Серова как художника я, конечно, не мог не ценить, но его превосходный реализм в те годы оставлял меня холодным. Я несколько позднее полюбил больше добротность его мастерства, но живопись Серова никогда не была событием в моей жизни.
Однажды в Москве – это было уже в ноябре 1913 года – пришлось мне читать лекцию в так называемом «Художественном салоне».531
Читал я тогда о французских импрессионистах и кубистах. Мне хотелось доказать, что французская эстетическая культура – характернейшее явление для всей буржуазной Европы и что в этой самой блестящей и талантливейшей культуре есть ущерб, есть злокачественная язва – одним словом – что на Западе нет уже монументального искусства, потому что иссякли источники живой, цельной, органической жизни.После лекции ко мне подошла высокая пожилая женщина с зоркими глазами и орлиным носом – совсем как огромная нахохлившаяся птица. «Кто это? – подумал я. – Этому существу сидеть бы с орлами на вершинах гор и смотреть на мир, распростертый в долине, а не бродить среди нас, бескрылых». Это была Анна Семеновна Голубкина.532
Услышав ее имя, я, по правде сказать, смутился. Мне столько рассказывали про ее чудачества, ее строгую требовательность, ее суровость и даже ее грубоватость, что я невольно посмотрел на нее не без страха. Что, думаю, делать, если она станет упрекать меня за мою лекцию? Но этого не случилось. Она ласково улыбалась, пристально смотрела мне в глаза и настойчиво уговаривала меня идти после лекции к ней в мастерскую.
В тот вечер мне не пришлось воспользоваться ее добрым приглашением. Не помню, когда в первый раз я попал к ней. По-настоящему оценил, разглядел и полюбил я Анну Семеновну позднее, в страдные дни533
революции.Десять лет мы жили в ближайшем соседстве – она в Левшинском переулке, а я на Смоленском бульваре, – нас разделяли три-четыре дома. За эти десять лет пережито было немало: октябрьские баррикады, голод, холод, наступления со всех сторон белых, победа и торжество советской власти… А в это время, среди всех этих гражданских бурь, зрела душа художницы, ее мысль и воля… Мы часто виделись. Она была дружна с моей женой и лепила ее голову.

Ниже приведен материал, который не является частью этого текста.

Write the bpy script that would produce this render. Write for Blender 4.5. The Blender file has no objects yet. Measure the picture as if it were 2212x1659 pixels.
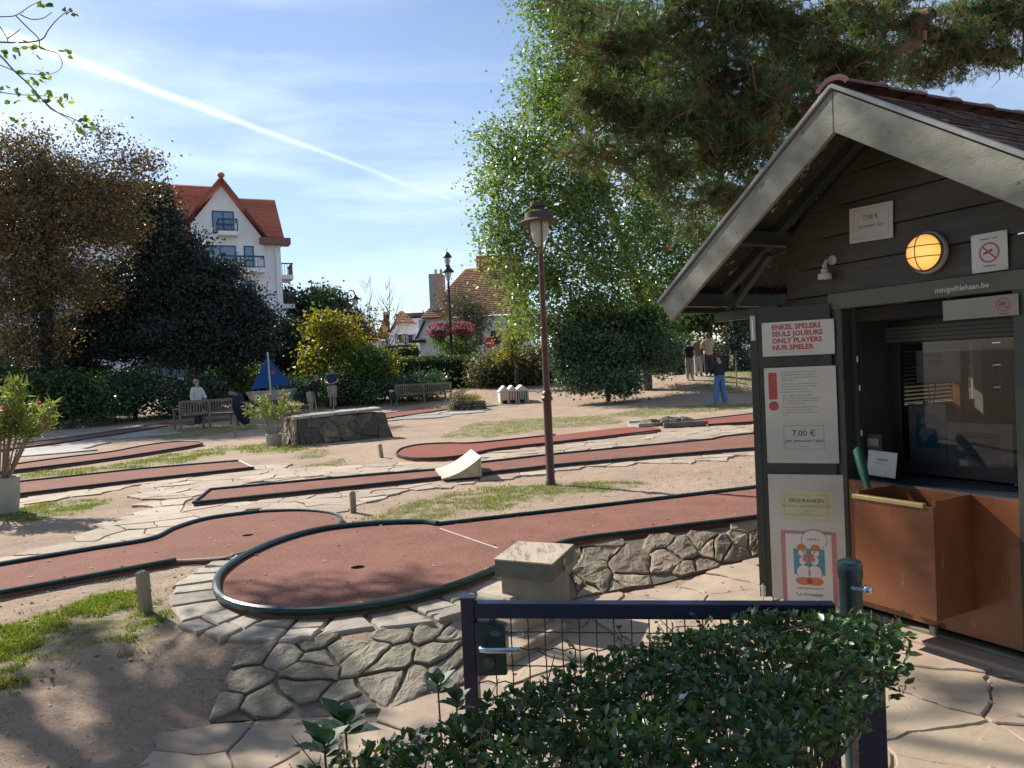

Я так привык к Анне Семеновне, что каждый раз, как она уезжала в Зарайск, к родным, мне чего-то недоставало, и было странно, что по утрам, за самоваром, не видишь несколько дней соседки. Она любила до работы заходить к нам. Хаживала она и по вечерам и сердилась, если жена долго не навещала ее. Немало было у нас общих тревог, надежд, горечи, любви, разочарований… Одним словом – была возможность узнать Анну Семеновну. А ведь это счастье – узнать необычайную душу, такую чудесную и щедрую…

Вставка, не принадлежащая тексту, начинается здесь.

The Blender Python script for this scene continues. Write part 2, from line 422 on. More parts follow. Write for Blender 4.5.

Голубкина не принадлежала к числу тех художников, которые полагают, что искусство есть последняя ценность, что цель в нем самом и что художник – «по ту сторону добра и зла». Голубкина, напротив, будучи взыскательным мастером, не мирилась, однако, с этою не очень глубокою мыслью о самодовлеющем искусстве. Нет, она жаждала не эстетической прелести и не какого-нибудь «отвлеченного начала», а цельной и единой истины. Она твердо верила, что такая истина есть.
Эта ее удивительная и пламенная вера иных смущала. Она подходила к человеку, который казался ей значительным, с непременным требованием все ей открыть, исповедовать сейчас же всю свою веру и мало этого – зажечь немедленно все сердца этою своею исповедью. Разумеется, таких героев не находилось, и Анна Семеновна гневалась:
– Мудрец! Мудрец! А что делать – не говорит.
С гениальной наивностью она ждала какого-то пророка, который придет и укажет путь.
Какой-нибудь трезвый собеседник начнет, бывало, ее убеждать, что от человека надо брать то, что он может дать, и не требовать невозможного, но Анна Семеновна посмотрит на него непонимающими глазами и махнет рукой.